Tuesday, 4 January 2022

Book Review: Otogizoushi - The Fairy Tale Book of Dazai Osamu (Folklore)

Title: Otogizoushi: The Fairy Tale Book of Dazai Osamu
Author: Dazai Osamu
Publisher: Kurodahan Press
Publication Date: 2011 (1945)
Pages:
123
Format: Paperback
Genre: Folklore & Myth
Source: Xmas Gift

Dazai Osamu wrote The Fairy Tale Book (Otogiz┼Źshi) in the last months of the Pacific War. The traditional tales upon which Dazai's retellings are based are well known to every Japanese schoolchild, but this is no children's book.
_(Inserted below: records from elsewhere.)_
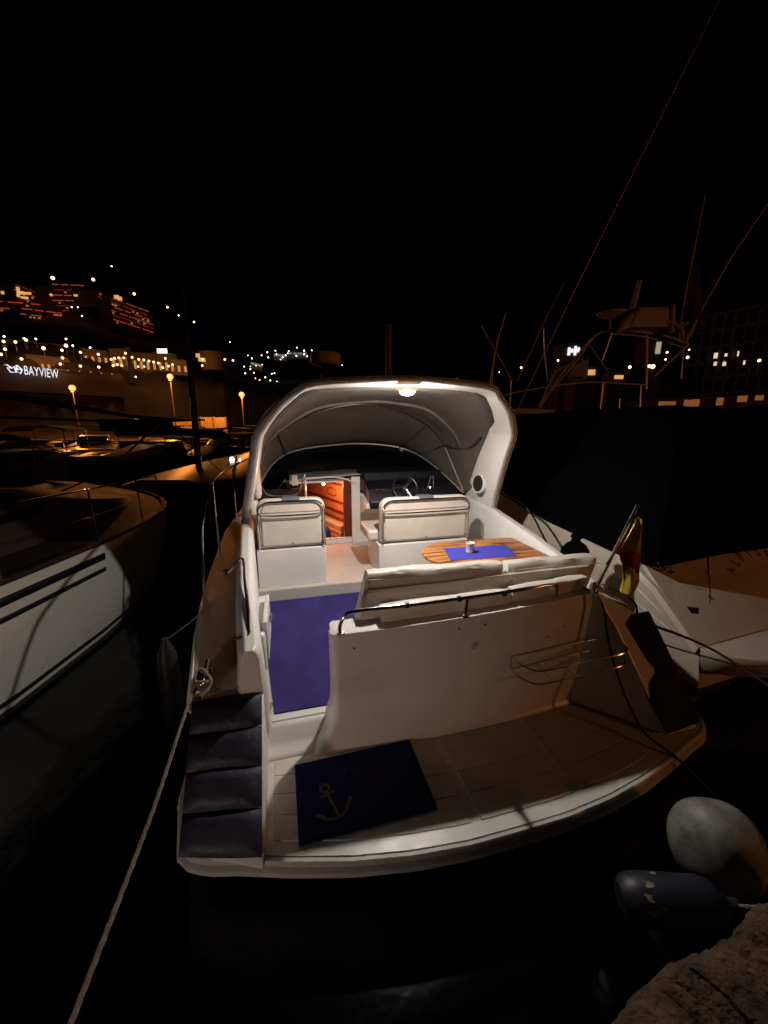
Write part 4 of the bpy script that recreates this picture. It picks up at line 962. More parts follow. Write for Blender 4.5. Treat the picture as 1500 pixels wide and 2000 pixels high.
# swim platform
h = MB(); o_ = [(.02, -.005), (.06, -.10), (.16, -.20), (.45, -.36), (.9, -.52), (1.5, -.66), (2.2, -.70), (3.0, -.66), (3.7, -.4), (4, -.005)]
h.loft([[(x, y, .455) for x, y in o_], [(x, y - .01, .44) for x, y in o_], [(x, y - .005, .36) for x, y in o_], [(x * .96 + .08, y * .8, .22) for x, y in o_]]); P('swim_platform', h, hull_r, nb, bevel=.004)
# black cover: rounded box shell with scalloped hem
h = MB(); rings = []
base = [(-.07, 5.5), (-.08, 4.2), (-.08, 3.2), (-.08, 2.2), (-.07, 1.5), (-.05, .95), (.0, .62), (.10, .50), (.5, .47), (1.0, .46), (1.8, .46), (2.6, .47), (3.4, .47), (3.9, .50), (4.08, 1.0), (4.1, 2), (4.1, 5.5)]
base = [tuple(p)[:2] for p in resample(sm([(x, y, 0) for x, y in base], 3), 90)]
cx_, cy_ = 2, 3.5
hem = []
for i, (x, y) in enumerate(base):
    if x < 0: z = interp(y, [(.8, 1.04), (2.2, 1.24), (5.5, 1.75)]) + .03 * abs(math.sin(y * 1.6))
    else: z = 1.04 + .08 * abs(math.sin((x + .1) * 1.25)) 
    hem.append(z)
for t_, ins_ in ((0, -.02), (.3, -.03), (.6, -.01), (.85, .03), (.94, .08), (1.0, .2), (1.02, .6), (1.04, 1.2)):
    ring = []
    for (x, y), z in zip(base, hem):
        dx, dy = cx_ - x, cy_ - y; dl_ = math.hypot(dx, dy); zt = 2.58 + .02 * math.sin(x * 3 + y)
        ring.append((x + dx / dl_ * ins_, y + dy / dl_ * ins_ * .6, lerp(z, zt, t_) + .01 * math.sin(x * 5 + y * 4) * t_))
    rings.append(ring)
h.loft(rings, closed=True, caps=True); P('cockpit_cover', h, black, nb, solid=.006)
h = MB()
for i in range(4, 90, 7):
    x, y = base[i]; h.sphere((x * 1.0 - (.03 if x < .1 else 0), y - .03, hem[i] + .05), .008, 8, 6)
PS('cover_snap', h, steel, nb)
# dark bag hung on the yacht side
bgm = MB(); bgm.lathe((0, 0, 0), [(.001, 0), (.12, .0), (.145, .04), (.13, .12), (.10, .17), (.05, .21), (.035, .235), (.06, .26), (.05, .28), (.001, .28)], 18)
rnd2 = random.Random(2); bgm.v = [(x + rnd2.uniform(-.008, .008), y + rnd2.uniform(-.008, .008), z) for x, y, z in bgm.v]
bp_ = B(1.80, 1.02, .72)
TM('rolled_bag', xf(bgm, Matrix.Translation(bp_)), black, 'black tied bag hanging between the two boats behind the flag', 'bag')

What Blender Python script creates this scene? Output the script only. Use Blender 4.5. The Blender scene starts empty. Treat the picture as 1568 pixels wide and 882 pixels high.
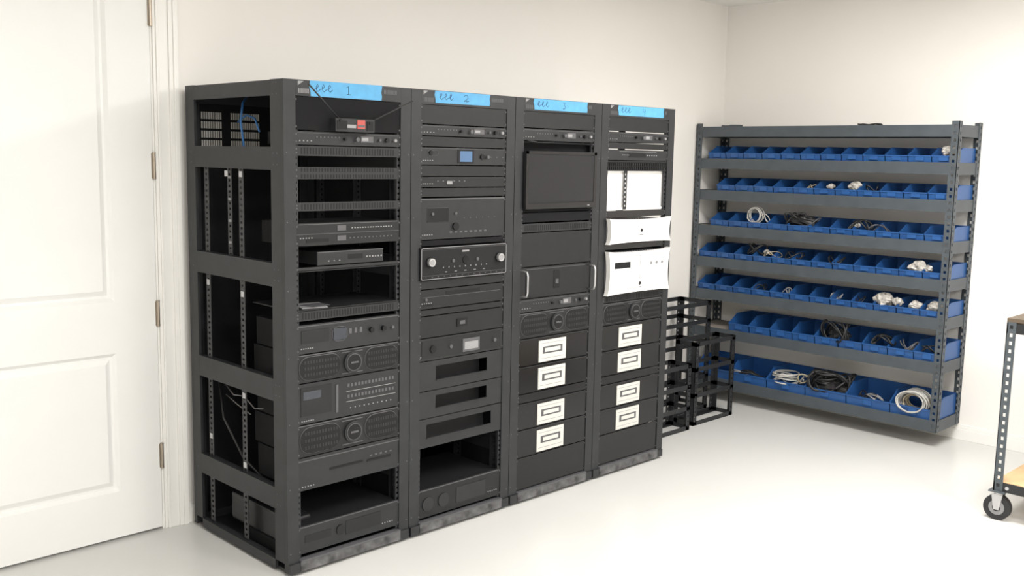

In Dazai's hands such stock characters as the kindhearted Oji-san to Oba-san ("Grandmother and Grandfather"), the mischievous tanuki badger, the fearsome Oni ogres, the greedy old man, the "tongue-cut" sparrow, and of course Urashima Taro (the Japanese Rip van Winkle) become complex individuals facing difficult and nuanced moral dilemmas. The resulting stories are thought-provoking, slyly subversive, and often hilarious.

 

In Dazai's retelling of the four folk tales in Otogizoushi, he manages to both relate the stories while also turning each on its head. His sense of humour and subversive wit as he delves into the reasoning behind the tales and the motivations of their characters are impressive and entertaining. I had already read more traditional narrations of two of these stories in the past, so it was fun to see how Dazai chose to reinterpret them. If you are interesting in twentieth century Japanese literature and Japanese folktales, this will be a worthwhile book to add to your collection. Plus, at only a little over 100 pages, it is a light and quick read you can finish in a single sitting. It gets 4.5 stars from me.